Search the Site

Things to Know About Cars

Steven Rattner, the financier, onetime journalist and recent “car czar,” has just published a book called Overhaul: An Insider’s Account of the Obama Administration’s Emergency Rescue of the Auto Industry. This weekend, the Wall Street Journal published an excerpt, and if this snippet is a good indication, there is a lot of sensible, factual material to be read:

As I studied the industry, I learned that the car business had gone through a mini-version of the housing bubble. Auto financing had been abundant in the years leading up to the financial crash of 2008-for a brief period in 2006, buyers could borrow more than 100% of the cost of a new car! And because as many as 90% of consumers finance their new-car purchases, easy loans kept U.S. sales hovering around 17 million vehicles a year until gas prices spiked.
At the same time, substantial gains in quality and reliability were leading consumers to keep cars longer; all told, the number of cars in America rose by nearly 25% in the decade ending in 2007 while the driving-age population grew by less than 15%. The ratio of cars to licensed drivers, long greater than 1-to-1, continued to increase.
In 2008, of course, the wheels had come off. The collapse of the financial markets choked credit; rising unemployment and sinking house prices sapped household budgets; and summer brought $4-a-gallon gasoline, a particular disaster for the Detroit Three, with their anemic offerings in small cars.
And I came to appreciate why auto makers obsess about the total number of new vehicles sold each year (they call this the SAAR, the seasonally adjusted annual rate of sales). In effect, the SAAR is every auto maker’s speedometer. For any company with a competitive line of products in a business where fixed costs are high and market share tends to shift only gradually, total volume is the most important determinant of profitability. We’d started this project in the midst of the steepest fall-off in sales that the auto industry had experienced since at least 1950. By January 2009, the SAAR had collapsed to 9.6 million. Extrapolating from this trend, many pundits issued dire forecasts for at best a slow and meager recovery.
But looking at the big picture, I’d begun to feel more optimistic about the prospects for overall sales than I had at the start. The driving-age population was continuing to increase by more than 1% a year. “Scrappage,” or the rate at which cars were junked, had dropped decade by decade, from the 1970s rate of more than 7% a year to about 5.5%, which meant that the average age of cars on the road was increasing. Car buyers could put off replacement purchases, but not forever.
Our inquiries had led to another pleasant surprise: U.S. auto makers were no longer as pathetically inefficient as people thought. In 2007, the Harbour Report, an authoritative statistical source on auto-making, had found that the Detroit Three needed just over 32 hours of labor to build a car, versus 30 hours for Toyota. That represented a huge advance over 1995, when GM had been at 46 hours, Chrysler at 43, Ford at 38-and Toyota at 29. And given that the Big Three tended to make larger, more expensive cars, the narrowing of the gap was all the more significant.

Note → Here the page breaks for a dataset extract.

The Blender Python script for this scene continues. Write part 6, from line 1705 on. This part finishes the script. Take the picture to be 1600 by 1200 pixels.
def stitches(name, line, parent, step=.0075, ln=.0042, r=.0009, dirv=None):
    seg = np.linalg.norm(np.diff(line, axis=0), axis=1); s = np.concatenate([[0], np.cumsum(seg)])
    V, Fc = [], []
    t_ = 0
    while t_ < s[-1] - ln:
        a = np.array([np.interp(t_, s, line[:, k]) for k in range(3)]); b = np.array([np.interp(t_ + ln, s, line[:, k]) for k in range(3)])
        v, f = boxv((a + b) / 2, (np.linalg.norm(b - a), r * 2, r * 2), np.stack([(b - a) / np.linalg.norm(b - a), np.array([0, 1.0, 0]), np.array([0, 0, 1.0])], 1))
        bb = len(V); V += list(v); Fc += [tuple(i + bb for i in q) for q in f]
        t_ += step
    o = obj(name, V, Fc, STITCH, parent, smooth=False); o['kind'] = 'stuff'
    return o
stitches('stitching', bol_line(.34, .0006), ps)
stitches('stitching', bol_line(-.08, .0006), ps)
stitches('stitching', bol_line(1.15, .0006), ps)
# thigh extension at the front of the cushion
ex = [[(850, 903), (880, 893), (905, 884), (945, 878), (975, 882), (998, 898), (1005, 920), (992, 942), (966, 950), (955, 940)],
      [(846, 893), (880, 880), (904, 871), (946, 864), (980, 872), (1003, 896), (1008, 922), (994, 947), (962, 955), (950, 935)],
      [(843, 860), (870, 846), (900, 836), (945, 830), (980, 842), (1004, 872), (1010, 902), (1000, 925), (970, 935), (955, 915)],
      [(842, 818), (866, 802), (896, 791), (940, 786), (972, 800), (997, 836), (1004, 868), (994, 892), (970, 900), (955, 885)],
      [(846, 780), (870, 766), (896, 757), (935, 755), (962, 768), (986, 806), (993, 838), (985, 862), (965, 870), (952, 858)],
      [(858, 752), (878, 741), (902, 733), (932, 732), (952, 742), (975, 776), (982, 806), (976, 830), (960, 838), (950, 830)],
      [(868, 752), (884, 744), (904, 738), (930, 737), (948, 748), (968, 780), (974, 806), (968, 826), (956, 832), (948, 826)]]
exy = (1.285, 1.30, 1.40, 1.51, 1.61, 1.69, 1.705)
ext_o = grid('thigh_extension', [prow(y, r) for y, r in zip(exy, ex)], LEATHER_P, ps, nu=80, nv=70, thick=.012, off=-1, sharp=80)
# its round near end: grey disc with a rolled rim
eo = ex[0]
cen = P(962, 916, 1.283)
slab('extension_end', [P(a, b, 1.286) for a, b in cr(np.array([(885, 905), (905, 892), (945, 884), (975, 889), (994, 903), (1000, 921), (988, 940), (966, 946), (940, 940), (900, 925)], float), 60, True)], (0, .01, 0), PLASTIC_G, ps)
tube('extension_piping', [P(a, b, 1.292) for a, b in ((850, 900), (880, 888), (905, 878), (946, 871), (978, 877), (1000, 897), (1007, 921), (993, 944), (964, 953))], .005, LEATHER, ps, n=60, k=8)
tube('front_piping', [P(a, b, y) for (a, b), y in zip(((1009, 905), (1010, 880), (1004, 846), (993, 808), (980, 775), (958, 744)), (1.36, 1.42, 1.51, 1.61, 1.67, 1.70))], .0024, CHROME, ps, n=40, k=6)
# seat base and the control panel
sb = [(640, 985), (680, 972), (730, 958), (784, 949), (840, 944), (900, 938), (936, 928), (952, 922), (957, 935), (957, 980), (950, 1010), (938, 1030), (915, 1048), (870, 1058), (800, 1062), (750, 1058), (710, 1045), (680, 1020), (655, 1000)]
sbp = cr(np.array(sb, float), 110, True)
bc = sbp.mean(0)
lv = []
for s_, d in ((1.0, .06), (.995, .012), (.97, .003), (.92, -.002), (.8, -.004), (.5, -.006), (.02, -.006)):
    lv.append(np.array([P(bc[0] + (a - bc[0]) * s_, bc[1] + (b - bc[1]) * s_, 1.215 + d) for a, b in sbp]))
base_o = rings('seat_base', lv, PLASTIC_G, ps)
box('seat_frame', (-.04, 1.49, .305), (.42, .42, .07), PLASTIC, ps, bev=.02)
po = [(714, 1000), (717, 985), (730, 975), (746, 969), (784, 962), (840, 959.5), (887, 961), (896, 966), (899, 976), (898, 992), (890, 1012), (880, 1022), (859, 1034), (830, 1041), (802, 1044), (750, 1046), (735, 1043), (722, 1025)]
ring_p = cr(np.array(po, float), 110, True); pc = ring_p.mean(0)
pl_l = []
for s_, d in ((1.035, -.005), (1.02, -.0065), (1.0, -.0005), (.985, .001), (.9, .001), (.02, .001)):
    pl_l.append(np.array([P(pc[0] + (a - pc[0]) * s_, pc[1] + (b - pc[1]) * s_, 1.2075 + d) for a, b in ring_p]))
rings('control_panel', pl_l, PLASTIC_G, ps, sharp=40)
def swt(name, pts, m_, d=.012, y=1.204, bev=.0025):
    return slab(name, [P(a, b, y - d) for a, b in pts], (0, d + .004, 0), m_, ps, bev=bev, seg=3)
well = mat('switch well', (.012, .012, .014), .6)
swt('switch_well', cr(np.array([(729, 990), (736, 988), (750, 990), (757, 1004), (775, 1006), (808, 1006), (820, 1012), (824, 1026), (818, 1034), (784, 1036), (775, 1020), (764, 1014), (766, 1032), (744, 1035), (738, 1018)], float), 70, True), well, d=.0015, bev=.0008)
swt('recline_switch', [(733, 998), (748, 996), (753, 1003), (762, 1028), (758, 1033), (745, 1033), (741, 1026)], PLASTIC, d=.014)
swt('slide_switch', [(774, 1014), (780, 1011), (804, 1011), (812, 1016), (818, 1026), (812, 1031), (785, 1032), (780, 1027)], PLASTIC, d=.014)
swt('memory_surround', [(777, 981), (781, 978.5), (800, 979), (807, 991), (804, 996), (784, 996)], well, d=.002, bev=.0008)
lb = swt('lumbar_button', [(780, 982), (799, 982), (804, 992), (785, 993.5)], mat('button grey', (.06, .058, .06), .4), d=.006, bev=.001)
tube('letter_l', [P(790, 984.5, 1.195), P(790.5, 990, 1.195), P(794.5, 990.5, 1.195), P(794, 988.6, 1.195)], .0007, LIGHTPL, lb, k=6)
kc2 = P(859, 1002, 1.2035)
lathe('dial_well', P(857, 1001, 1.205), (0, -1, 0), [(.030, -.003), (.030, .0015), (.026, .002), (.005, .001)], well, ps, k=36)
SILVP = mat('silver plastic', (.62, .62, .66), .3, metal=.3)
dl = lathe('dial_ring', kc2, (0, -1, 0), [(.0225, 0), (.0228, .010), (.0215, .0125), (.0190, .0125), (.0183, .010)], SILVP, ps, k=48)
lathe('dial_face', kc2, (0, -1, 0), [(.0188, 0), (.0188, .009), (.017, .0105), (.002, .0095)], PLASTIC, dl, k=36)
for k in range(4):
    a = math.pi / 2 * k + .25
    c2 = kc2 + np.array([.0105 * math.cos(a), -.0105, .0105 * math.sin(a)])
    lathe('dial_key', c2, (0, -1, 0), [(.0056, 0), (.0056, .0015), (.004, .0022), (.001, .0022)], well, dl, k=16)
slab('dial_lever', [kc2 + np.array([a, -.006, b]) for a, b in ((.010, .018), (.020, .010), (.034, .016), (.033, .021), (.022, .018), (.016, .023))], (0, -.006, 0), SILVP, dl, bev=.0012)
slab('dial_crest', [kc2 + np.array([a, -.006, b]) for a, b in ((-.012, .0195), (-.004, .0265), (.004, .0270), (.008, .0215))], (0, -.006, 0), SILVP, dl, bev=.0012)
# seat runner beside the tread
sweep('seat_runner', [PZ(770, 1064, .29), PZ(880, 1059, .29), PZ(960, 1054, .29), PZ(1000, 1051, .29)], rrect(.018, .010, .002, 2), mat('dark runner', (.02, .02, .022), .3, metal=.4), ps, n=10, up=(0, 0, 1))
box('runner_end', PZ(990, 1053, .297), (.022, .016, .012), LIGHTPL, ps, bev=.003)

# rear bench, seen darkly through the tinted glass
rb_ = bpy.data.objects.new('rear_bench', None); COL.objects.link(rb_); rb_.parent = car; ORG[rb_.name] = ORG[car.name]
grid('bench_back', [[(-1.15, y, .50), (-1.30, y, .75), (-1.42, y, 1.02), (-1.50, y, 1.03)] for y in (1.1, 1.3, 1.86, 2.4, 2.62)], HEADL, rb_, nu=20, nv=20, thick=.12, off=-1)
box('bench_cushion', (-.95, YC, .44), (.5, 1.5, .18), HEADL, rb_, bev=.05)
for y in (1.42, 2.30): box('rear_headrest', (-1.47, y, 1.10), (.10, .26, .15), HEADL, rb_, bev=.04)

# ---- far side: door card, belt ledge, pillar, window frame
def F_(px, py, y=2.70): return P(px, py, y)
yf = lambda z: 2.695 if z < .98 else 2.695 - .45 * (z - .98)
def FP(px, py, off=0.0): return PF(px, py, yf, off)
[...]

Maybe we should bring Rattner in for a Q&A. What think, readers?
Also, in case you missed it last summer, here’s one account of the internal White House clash (Larry Summers vs. Austan Goolsbee) over whether Chrysler should have been rescued:

Mr. Goolsbee and Mr. Summers also clashed in March over whether to bail out Chrysler and ease its merger with Fiat, or to let the automaker fail.
Mr. Summers, along with Mr. Geithner and the political advisers, favored giving Chrysler a second chance. “My judgment, and Tim’s judgment, was that given all the equities involved, and given the potentially traumatic effects on confidence, that it was much better to try to save Chrysler if a reasonable merger agreement could be reached,” he said.
Mr. Goolsbee argued that rescuing the financial system was one thing, since credit is the economy’s lifeblood, but the government should not run an auto company. Saving Chrysler, he added, could further harm General Motors, which stood to gain market share.
The arguments became so heated that Mr. Summers stormed from one meeting, a witness said. While he later included Mr. Goolsbee’s objections in a memorandum for Mr. Obama, he excluded Mr. Goolsbee from the decisive meeting with the president.
There, Mrs. Romer expressed the objections from the Council of Economic Advisers, but made a point of naming the absent Mr. Goolsbee. That prompted Mr. Obama to ask, “Where is Austan?” He had the aide summoned to state his case, in what some aides took as a rebuke to Mr. Summers. The discussion continued that evening, and Mr. Obama decided on the course Mr. Summers supported.
Mrs. Romer, the only woman among the top advisers, said that Mr. Summers, as a fellow economist, had been “incredibly inclusive” and “listens to the economic arguments.” Their clashes have come when he takes a more political view.